I also remember when the first Gulf War started and she said, “I have lived too long.” When I asked why, she said I have seen too many wars and don’t have the heart to live through another one. She did live through it, but with great sadness.
These days I can have some of that same sense of sadness at the start of yet another war and some sense of my inability to keep up with the rapid rate of change in technology and elsewhere. AI and self-driving cars are filled with good and bad possibilities in my mind.
And when I read today’s readings, I began to think about how it might have been for the Apostles and followers of Jesus in the first five to 10 years of knowing Jesus. The years of walking with Jesus, experiencing miracles and great crowds of believers, his death and resurrection and then his ascension into heaven must have required them to grapple with many things – civil and spiritual. Things changed drastically and quickly. Jesus would not be a civil leader for the Jewish people, not a king or a ruler in this world. Their faith in God and reading of the Old Testament had led them to a belief in One God who would save them, free them and be with them for all time.
They lived in a world where many other cultures had multiple gods, but they had “One God.” And now they had God, the Father, and Jesus, the Son of God, who was both human and divine.
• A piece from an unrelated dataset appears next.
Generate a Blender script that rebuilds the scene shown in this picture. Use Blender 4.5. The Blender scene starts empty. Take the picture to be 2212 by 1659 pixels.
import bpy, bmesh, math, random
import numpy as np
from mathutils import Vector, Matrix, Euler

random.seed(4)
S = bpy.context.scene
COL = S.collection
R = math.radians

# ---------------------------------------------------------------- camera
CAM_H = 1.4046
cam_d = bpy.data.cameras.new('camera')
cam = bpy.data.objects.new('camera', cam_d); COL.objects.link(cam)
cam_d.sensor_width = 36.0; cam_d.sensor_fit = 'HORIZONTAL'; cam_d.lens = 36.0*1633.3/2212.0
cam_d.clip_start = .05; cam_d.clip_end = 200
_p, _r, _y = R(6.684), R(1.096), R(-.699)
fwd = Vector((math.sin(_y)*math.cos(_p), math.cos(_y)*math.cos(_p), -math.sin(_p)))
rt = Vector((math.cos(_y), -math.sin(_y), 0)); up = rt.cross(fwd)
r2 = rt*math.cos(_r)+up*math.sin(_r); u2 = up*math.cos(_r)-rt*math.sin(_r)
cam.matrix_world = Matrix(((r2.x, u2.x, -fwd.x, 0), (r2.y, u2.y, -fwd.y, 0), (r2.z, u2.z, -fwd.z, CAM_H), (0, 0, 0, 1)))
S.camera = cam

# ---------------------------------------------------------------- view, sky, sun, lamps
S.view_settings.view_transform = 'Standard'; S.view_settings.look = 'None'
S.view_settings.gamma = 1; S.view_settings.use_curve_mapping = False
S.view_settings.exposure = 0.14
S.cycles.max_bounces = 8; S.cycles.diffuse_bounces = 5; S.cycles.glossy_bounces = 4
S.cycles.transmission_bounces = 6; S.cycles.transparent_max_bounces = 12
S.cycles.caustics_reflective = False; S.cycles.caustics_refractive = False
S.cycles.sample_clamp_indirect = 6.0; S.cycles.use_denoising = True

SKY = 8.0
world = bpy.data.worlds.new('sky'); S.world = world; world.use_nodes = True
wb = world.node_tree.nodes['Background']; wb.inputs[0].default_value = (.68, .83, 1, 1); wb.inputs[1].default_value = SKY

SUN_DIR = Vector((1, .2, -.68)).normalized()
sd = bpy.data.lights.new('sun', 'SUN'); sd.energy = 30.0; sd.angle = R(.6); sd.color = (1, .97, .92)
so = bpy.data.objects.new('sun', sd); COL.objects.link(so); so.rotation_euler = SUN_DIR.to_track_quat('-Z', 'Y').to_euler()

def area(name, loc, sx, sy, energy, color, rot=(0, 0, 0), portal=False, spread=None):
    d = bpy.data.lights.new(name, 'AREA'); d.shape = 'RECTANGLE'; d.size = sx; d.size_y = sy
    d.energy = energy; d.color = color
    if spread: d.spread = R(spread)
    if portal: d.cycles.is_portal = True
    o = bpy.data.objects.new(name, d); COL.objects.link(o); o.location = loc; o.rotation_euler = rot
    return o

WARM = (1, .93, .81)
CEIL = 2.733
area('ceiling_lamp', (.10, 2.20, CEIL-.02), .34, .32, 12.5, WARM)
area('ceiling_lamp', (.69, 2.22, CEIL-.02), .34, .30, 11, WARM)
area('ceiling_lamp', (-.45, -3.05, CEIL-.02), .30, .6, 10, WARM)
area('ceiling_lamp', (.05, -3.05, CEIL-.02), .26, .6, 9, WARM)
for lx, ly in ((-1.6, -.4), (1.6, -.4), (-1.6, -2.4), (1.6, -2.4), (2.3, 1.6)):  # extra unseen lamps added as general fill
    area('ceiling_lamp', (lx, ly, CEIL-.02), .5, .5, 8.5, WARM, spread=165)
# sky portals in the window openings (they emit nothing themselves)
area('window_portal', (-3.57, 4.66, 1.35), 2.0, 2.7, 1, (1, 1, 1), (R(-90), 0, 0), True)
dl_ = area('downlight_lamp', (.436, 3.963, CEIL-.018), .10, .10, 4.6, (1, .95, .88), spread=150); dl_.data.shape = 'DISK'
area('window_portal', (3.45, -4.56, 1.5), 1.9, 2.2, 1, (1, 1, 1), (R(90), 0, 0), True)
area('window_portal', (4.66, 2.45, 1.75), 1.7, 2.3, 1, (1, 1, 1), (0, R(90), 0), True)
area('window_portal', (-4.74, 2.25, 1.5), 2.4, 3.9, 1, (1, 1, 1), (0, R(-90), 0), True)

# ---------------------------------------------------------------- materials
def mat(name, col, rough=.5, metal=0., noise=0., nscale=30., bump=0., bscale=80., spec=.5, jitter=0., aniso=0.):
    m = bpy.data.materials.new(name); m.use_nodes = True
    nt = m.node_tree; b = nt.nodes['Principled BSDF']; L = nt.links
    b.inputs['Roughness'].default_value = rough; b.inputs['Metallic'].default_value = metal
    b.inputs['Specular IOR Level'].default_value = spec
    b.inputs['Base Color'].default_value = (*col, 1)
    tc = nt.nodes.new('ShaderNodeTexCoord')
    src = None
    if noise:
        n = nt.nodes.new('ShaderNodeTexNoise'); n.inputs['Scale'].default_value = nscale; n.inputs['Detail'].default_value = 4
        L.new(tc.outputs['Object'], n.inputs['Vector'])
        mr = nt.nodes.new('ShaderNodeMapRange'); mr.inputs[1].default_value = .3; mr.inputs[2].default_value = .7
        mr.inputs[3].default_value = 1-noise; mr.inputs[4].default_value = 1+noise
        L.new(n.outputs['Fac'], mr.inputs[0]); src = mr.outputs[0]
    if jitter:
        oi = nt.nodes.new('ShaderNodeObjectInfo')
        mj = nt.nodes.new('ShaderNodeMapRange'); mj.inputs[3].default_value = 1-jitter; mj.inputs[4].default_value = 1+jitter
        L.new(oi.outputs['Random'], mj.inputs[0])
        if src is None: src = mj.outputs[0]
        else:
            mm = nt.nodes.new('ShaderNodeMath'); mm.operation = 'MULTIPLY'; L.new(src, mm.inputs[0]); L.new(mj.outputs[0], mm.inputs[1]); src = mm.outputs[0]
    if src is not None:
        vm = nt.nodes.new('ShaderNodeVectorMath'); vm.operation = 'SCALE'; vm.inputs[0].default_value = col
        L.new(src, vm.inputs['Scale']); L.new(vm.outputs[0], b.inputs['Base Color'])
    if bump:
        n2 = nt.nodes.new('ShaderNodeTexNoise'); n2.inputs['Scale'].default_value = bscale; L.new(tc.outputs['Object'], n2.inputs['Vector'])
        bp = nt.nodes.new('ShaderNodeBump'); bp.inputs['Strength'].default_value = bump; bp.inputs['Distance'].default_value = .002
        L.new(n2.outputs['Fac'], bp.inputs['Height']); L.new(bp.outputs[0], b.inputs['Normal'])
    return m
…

And, as Jesus is getting ready to depart the earthly realm, he tells them, “I will ask the Father, and he will give you another Advocate to be with you always, the Spirit of truth. … But you know him, because he remains with you, and will be in you. I will not leave you orphans.” In those early days I wonder how the notion of the Trinity, three persons in One God, seemed different from the multiple gods that other people had. I imagine this required a great change in the mindset of the early Christians as they reflected on all of this happening in a short period of time. These days we speak easily of the Trinity as a basic tenet of our faith.
As I thought about Peter wrestling with all of these things and leading this new group who were following Jesus, I could imagine him saying some of the very things that Father Nerinx said to our early Sisters. “You must all be united and pull the same way; you must consult with one another and carry on everything the best you can.” Or Peter might have said, “If you inquire whether I know what will become of you, this I cannot tell. But from my present experience, from the nature of things and from the condition of man, without pretending to any revelation or gift of prophecy, there is not a spark of doubt in my mind but you will undergo great changes from your present state, which the far greatest number of you looks upon as happy; you must only pray that what is to come may be for the better.”
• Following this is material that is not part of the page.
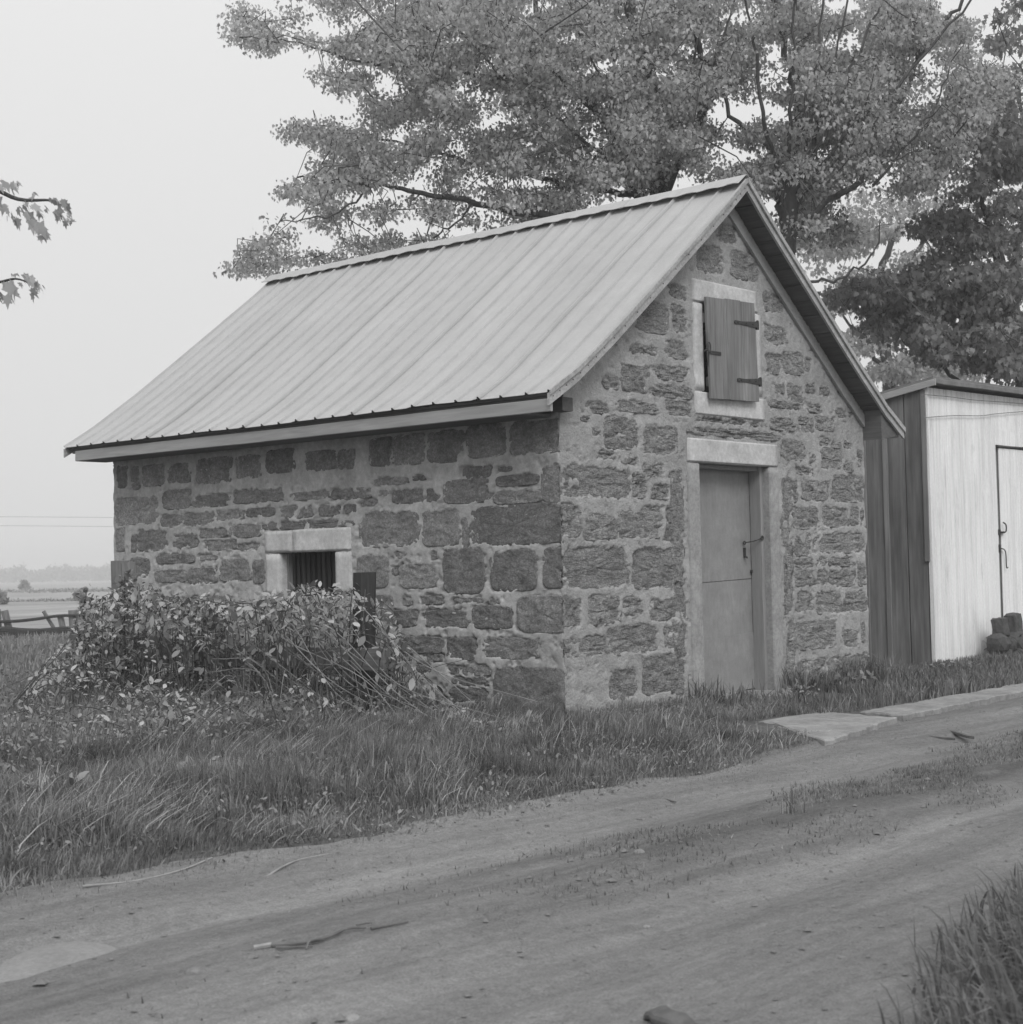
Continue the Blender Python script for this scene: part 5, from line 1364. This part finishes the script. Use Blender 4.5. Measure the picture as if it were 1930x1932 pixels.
# ------------------------------------------------------------------ field, rail fence, far trees, wires
rf = empty('rail_fence', on(100, 1200, 2, 0), 'broken split rail fence sagging across the pale field at left', 'fence')
def fpt(x, y, dd=0.): return at(x, y, 29.0 + dd)
for (x0, y0, x1, y1, r) in ((8, 1152, 20, 1200, .07), (-6, 1150, -2, 1202, .07), (82, 1153, 106, 1192, .035), (113, 1160, 120, 1192, .06), (137, 1151, 140, 1200, .08), (152, 1150, 151, 1202, .085), (-60, 1150, -58, 1200, .08), (-120, 1150, -118, 1202, .08), (185, 1150, 186, 1200, .08), (260, 1150, 262, 1200, .08)):
    mb = MB(); mb.tube([fpt(x0, y0), fpt((x0 + x1) / 2, (y0 + y1) / 2), fpt(x1, y1)], r, r * .95, n=7, sub=2); adopt(rf, mb.build('post', M['post'], None))
for pts, r in (([(-140, 1172), (0, 1173), (60, 1169), (110, 1162), (160, 1161), (200, 1157), (280, 1160)], .030), ([(-140, 1186), (0, 1187), (40, 1190), (90, 1191), (140, 1188), (200, 1184), (280, 1186)], .055), ([(-140, 1194), (0, 1195), (60, 1192), (130, 1186), (180, 1188), (280, 1190)], .05), ([(-100, 1202), (0, 1201), (50, 1199), (110, 1194), (150, 1192)], .045)):
    mb = MB(); mb.tube([fpt(x, y, -.1) for x, y in pts], r, r * .8, n=6, sub=4); adopt(rf, mb.build('rail', M['post_dark'], None))
# pale farm track crossing behind the grass
mb = MB(); P0 = [on(x, y, 2, 0) for x, y in ((-160, 1204), (0, 1203), (90, 1206), (220, 1206), (420, 1208))]; P1 = [on(x, y, 2, 0) for x, y in ((-160, 1215), (0, 1213), (90, 1213), (220, 1212), (420, 1214))]
V = []; F = []
A = catmull(P0, 6); B = catmull(P1, 6)
for a, b in zip(A, B):
    for t in np.linspace(0, 1, 7):
        q = a + (b - a) * t; V.append((q[0], q[1], float(gz(q[0], q[1])) + .012))
for i in range(len(A) - 1):
    for k in range(6): F.append((i * 7 + k, i * 7 + k + 1, i * 7 + k + 8, i * 7 + k + 7))
M['pale_dirt'] = surf('pale_dirt', .37, [(1, .08, 4, U, .3, .7), (12, .06, 4, U, .3, .7)], rnd=0)
mb.add(V, F); o = mb.build('farm_track', M['pale_dirt']); tag(o, kind='structure')
for p_ in o.data.polygons: pass
# hedge lines and isolated bushes in the field
def clumps(name, pts, label, cat, mat, n, s, rad_, kind=None, group=None):
    P = []
    for p in pts:
        q = rng.normal(0, 1, (n, 3)); q /= np.linalg.norm(q, axis=1)[:, None]; q *= rng.uniform(.3, 1, (n, 1)) * np.array(rad_)
        q[:, 2] = np.abs(q[:, 2]); P.append(np.asarray(p) + q)
    P = np.concatenate(P); V, F = leaves(P, rng.uniform(.6, 1.3, len(P)) * s, OVAL, (0, 0, .2), .8, (0, 0, .4), .8)
    o = fastmesh(name, V, F, mat, None, rng.uniform(0, 1, len(F))); tag(o, label, cat, group, kind); return o
M['far_leaf'] = leaf_mat('far_foliage', .23, .3, .3)
for (x, y, r_, lab) in ((47, 1112, .9, 'small round bush standing alone in the far field'), (152, 1134, .45, 'low dark bush in the middle of the field'), (-2, 1141, .6, 'dark bush at the left edge of the field')):
    p = on(x, y, 2, 0); clumps('field_bush', [p], lab, 'bush', M['far_leaf'], 420, .25 * r_ + .06, (r_ * .7, r_ * .7, r_ * 1.2), group='bushes in the field')
pts = [on(x, 1136 - .012 * x + rng.uniform(-.3, .3), 2, 0) for x in np.linspace(-160, 240, 60)]
clumps('field_weeds', pts, 'line of rank weeds crossing the pale field', 'weeds', M['far_leaf'], 26, .10, (1.2, 1.6, .14), 'stuff')
pts = [on(x, 1118 - .008 * x + rng.uniform(-.6, .6), 2, 0) for x in np.linspace(-160, 240, 50)]
clumps('field_weeds', pts, 'second, farther line of rank weeds in the pale field', 'weeds', M['far_leaf'], 30, .22, (4, 5, .25), 'stuff')
wp = on(83, 1158, 2, -.5)
# far woods on the horizon
P = []
for k in range(900):
    x = rng.uniform(-420, 420) if k < 700 else rng.uniform(420, 2600)
    D = rng.uniform(560, 700); b = at(x, 1090, D); b[2] = 0
    h = 2.6 + 3.6 * float(fbm(x * .05, 2, 81, 3)) ** 1.5 * (1 + .9 * rng.uniform())
    if 170 < x < 230: h *= 1.25
    q = rng.normal(0, 1, (34, 3)); q /= np.linalg.norm(q, axis=1)[:, None]; q *= rng.uniform(.4, 1, (34, 1)) * np.array([2.6, 2.6, h * .55]); q[:, 2] += h * .5
    P.append(b + q)
P = np.concatenate(P); V, F = leaves(P, rng.uniform(.8, 1.9, len(P)), OVAL, (0, 0, .3), .8, (0, 0, .3), .9)
o = fastmesh('distant_woods', V, F, M['far_leaf'], None, rng.uniform(0, 1, len(F))); tag(o, 'low line of hazy trees along the far horizon', 'woods', kind='stuff')
# two overhead wires far beyond, with poles out of frame
for yy, lab in ((975, 'upper of the two faint overhead wires left of the building'), (992, 'lower of the two faint overhead wires left of the building')):
    a = at(-260, yy - .5, 70); b = at(1200, yy + 26, 62); mb = MB(); mb.tube([a, at(100, yy + .5, 68), at(500, yy + 6, 66), b], .006, n=4, sub=6); o = mb.build('overhead_wire', M['wire']); tag(o, lab, 'wire', 'overhead wires')
for (x, D) in ((-260, 70), (1200, 62)):
    top = at(x, 940, D); mb = MB(); mb.tube([(top[0], top[1], -.2), top], .13, .09, n=7); 
    root = empty('utility_pole', (top[0], top[1], 0), 'wooden pole carrying the overhead wires, %s' % ('beyond the left edge' if x < 0 else 'hidden behind the building'), 'pole', 'utility poles'); adopt(root, mb.build('shaft', M['post']))

# ------------------------------------------------------------------ haze
hz = bpy.data.materials.new('haze'); hz.use_nodes = True; t = hz.node_tree; t.nodes.clear()
ho = t.nodes.new('ShaderNodeOutputMaterial'); pv = t.nodes.new('ShaderNodeVolumePrincipled')
pv.inputs['Color'].default_value = (.93, .93, .93, 1); pv.inputs['Density'].default_value = .0021; pv.inputs['Anisotropy'].default_value = .2
t.links.new(pv.outputs[0], ho.inputs['Volume'])
mb = MB(); mb.box((-1750, -1750, -1.4), (1750, 1750, 12.5)); o = mb.build('haze', hz); tag(o, 'thin pale haze lying over the fields', 'haze', kind='stuff')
And so the experiences of the early followers of Jesus, the early Sisters of Loretto and our experiences today have much in common. The advice of Peter to “always be ready to give an explanation to anyone who asks you for a reason for your hope, but do it with gentleness and reverence” is good advice for us today as we strive to be beacons of hope living Gospel values in a world that is filled with intolerance, suffering and injustice.
The advice of Father Nerinx in the 1800s that says “know you will undergo great changes from your present state, which the far greatest number of you looks upon as happy; you must only pray that what is to come may be for the better” is as relevant today for us as it was when he spoke it.
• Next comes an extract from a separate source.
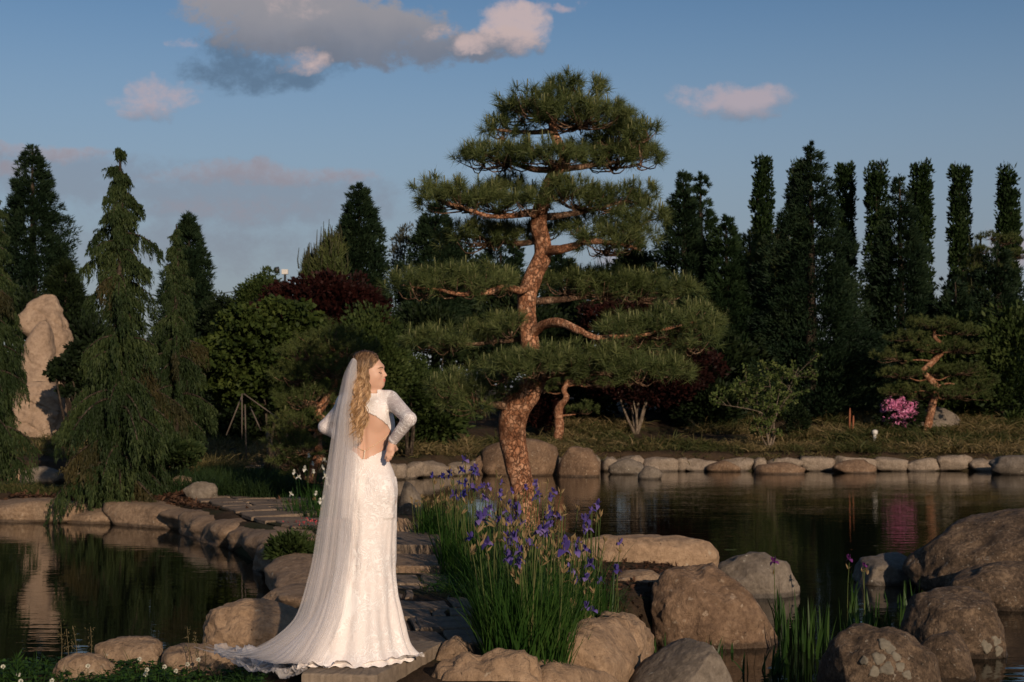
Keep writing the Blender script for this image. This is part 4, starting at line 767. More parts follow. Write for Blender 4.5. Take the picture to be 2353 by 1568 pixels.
cloud_pine('twisted cloud pine with an orange gnarled trunk left of the bride', [(716, 1110), (720, 1075), (735, 1045), (728, 1010), (745, 975), (730, 950), (752, 915), (770, 880), (752, 850), (790, 818), (760, 800), (750, 775)], [22, 21, 20, 22, 24, 18, 20, 15, 12, 10, 8, 5], 21.5,
  [(755, 770, 75, 26, .1), (800, 792, 70, 26, -.1), (700, 800, 70, 24, 0), (760, 835, 80, 26, -.1), (680, 850, 66, 26, .1), (705, 905, 70, 28, -.1), (660, 890, 40, 22, .2), (790, 880, 60, 26, .2), (690, 955, 70, 28, -.1), (655, 990, 56, 28, 0), (760, 955, 55, 26, .3), (700, 1010, 70, 30, -.2), (665, 1040, 50, 26, 0), (750, 1040, 60, 28, .3), (800, 1000, 50, 26, .3), (690, 1065, 40, 18, .1)], L_PINE2, M_PBARK, 90, nn=30, sp=.10, L=.085, W=.006)
cloud_pine('low cloud pine with an orange trunk beside the pink rhododendron', [(2124, 1003), (2136, 960), (2143, 925), (2150, 890), (2128, 862), (2122, 852), (2150, 825), (2168, 800), (2148, 775), (2150, 752)], [20, 18, 17, 15, 16, 17, 14, 12, 9, 5], 43,
  [(2140, 738, 62, 15, 0), (2195, 752, 60, 14, .1), (2085, 768, 50, 14, 0), (2120, 790, 56, 15, -.2), (2190, 790, 70, 18, .2), (2050, 812, 46, 15, 0), (2210, 842, 52, 18, 0), (2150, 850, 55, 14, .3), (2070, 850, 56, 16, 0), (2245, 870, 48, 22, 0), (2200, 890, 74, 24, -.1), (2110, 895, 66, 22, .3), (2060, 890, 40, 16, .1)], L_PINE2, M_PBARK, 91, nn=26, sp=.15, L=.11, W=.014)
cloud_pine('pine with a slim orange trunk across the pond behind the main pine', [(1282, 1010), (1285, 970), (1284, 940), (1300, 915), (1296, 895), (1308, 870), (1300, 850)], [22, 20, 18, 14, 12, 13, 10], 41, [(1300, 860, 70, 20, .3), (1240, 880, 60, 18, .5), (1370, 870, 60, 18, .5), (1300, 830, 80, 20, .6), (1340, 935, 40, 14, .2)], L_PINE2, M_PBARK, 92, nn=26, sp=.15, L=.11, W=.012)
cloud_pine('small dark pine with spreading arms on the skyline at the right edge', [(2295, 720), (2300, 640), (2290, 580), (2300, 540)], [12, 10, 8, 5], 52, [(2275, 540, 30, 10, 0), (2320, 548, 40, 12, 0), (2262, 570, 28, 10, 0), (2345, 580, 40, 14, 0), (2290, 610, 50, 14, 0)], L_PINE2, M_TRUNK, 93, nn=26, sp=.15, L=.12, W=.016)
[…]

And, like the early followers of Jesus and our early Sisters, we are facing great changes. I believe we have what we need to navigate those changes, adapt to a changing world and continue to carry out our mission in new ways for the sake of the Gospel and those in need.
I do not imagine that the early followers of Jesus had any image of the Roman Catholic Church as it exists today. I don’t know if the early Sisters of Loretto imagined a Community like ours in the early 20th century with 1,600 Sisters serving in hundreds of schools, Loretto schools established and thriving, colleges started and supported by the Sisters of Loretto and some of our Sisters serving in the far corners of the world. These journeys have, at times, been “one step at a time.” We asked ourselves, “What is the next ‘best’ thing that we can do to serve God and God’s people?”
And our journey today is a continuation of that experience. We are asking ourselves what can we continue to do, what have we done that is coming to closure, and what are the “best” next steps to take to discern those answers, make decisions and move into the future.